Ceci est tiré d’un bon article de vulgarisation sur les bases de données en graphe.
Choisir des méthodes de travail adaptées aux projets collectifs
Pour qu’un écosystème diversifié de connaissances (multidisciplinaire, multi acteurs) soit durable, il doit reposer sur la distribution des fonctions de production et de réutilisation des données entre des partenaires. Il faut aussi réunir des initiatives collectives dans une démarche où le développement de connaissances et l’expérimentation ne sont pas relégués au second plan par des intérêts individuels ou commerciaux. Enfin, il faut élaborer et adopter de nouvelles méthodes de travail pour des projets collectifs.
Je reviendrai bientôt sur les éléments nécessaire pour la gestion participative d’une base de connaissances commune.
Architectures et bases de connaissances
Définir les finalités et les modalités des projets de liage de données est un long cheminement qui demande des apprentissages, des efforts concertés et du temps.

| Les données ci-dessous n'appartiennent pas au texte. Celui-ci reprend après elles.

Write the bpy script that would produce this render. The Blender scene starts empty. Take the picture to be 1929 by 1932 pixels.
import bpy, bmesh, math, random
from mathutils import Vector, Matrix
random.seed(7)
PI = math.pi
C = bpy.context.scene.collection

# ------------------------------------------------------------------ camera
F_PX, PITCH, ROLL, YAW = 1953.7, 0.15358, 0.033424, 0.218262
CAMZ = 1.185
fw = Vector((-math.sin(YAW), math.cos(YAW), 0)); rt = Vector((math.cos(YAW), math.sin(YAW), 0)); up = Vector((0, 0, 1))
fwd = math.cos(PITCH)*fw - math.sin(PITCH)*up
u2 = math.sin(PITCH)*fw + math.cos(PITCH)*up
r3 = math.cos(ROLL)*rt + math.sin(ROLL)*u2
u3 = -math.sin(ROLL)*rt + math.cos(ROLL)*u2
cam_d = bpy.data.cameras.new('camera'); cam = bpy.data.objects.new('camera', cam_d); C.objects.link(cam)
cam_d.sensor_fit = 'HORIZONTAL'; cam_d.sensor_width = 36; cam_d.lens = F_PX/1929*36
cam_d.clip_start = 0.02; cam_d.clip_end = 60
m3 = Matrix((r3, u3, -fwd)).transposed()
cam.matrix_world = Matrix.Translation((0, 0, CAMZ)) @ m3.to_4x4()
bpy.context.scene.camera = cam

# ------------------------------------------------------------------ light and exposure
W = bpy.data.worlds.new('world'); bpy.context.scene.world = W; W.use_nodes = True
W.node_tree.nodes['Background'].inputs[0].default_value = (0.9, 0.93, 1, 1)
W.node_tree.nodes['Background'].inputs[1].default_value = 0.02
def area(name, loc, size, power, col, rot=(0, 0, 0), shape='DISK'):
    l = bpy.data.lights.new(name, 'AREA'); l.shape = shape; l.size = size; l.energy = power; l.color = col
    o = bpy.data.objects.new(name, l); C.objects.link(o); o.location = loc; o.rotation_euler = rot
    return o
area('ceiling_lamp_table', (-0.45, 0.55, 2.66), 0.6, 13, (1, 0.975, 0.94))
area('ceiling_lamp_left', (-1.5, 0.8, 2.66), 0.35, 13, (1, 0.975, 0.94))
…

Nos programmes devraient être revus. Mettre en place les conditions de réussite d’un projet collectif est un projet en soi. Il faut tenir compte d’un cadre de formation, d’une nouvelle méthode de travail et d’une progression dans la durée. Exiger des résultats à court terme oriente les projets vers des « solutions » et laisse peu de place à la remise en question des habitudes.
Nos initiatives doivent être conjuguées pour élaborer une architecture commune de la connaissance. Parce qu’elle sort du cadre de nos actions habituelles, c’est une avenue qui offre plus de potentiel, à plusieurs titres, que des stratégies de visibilité et de marketing.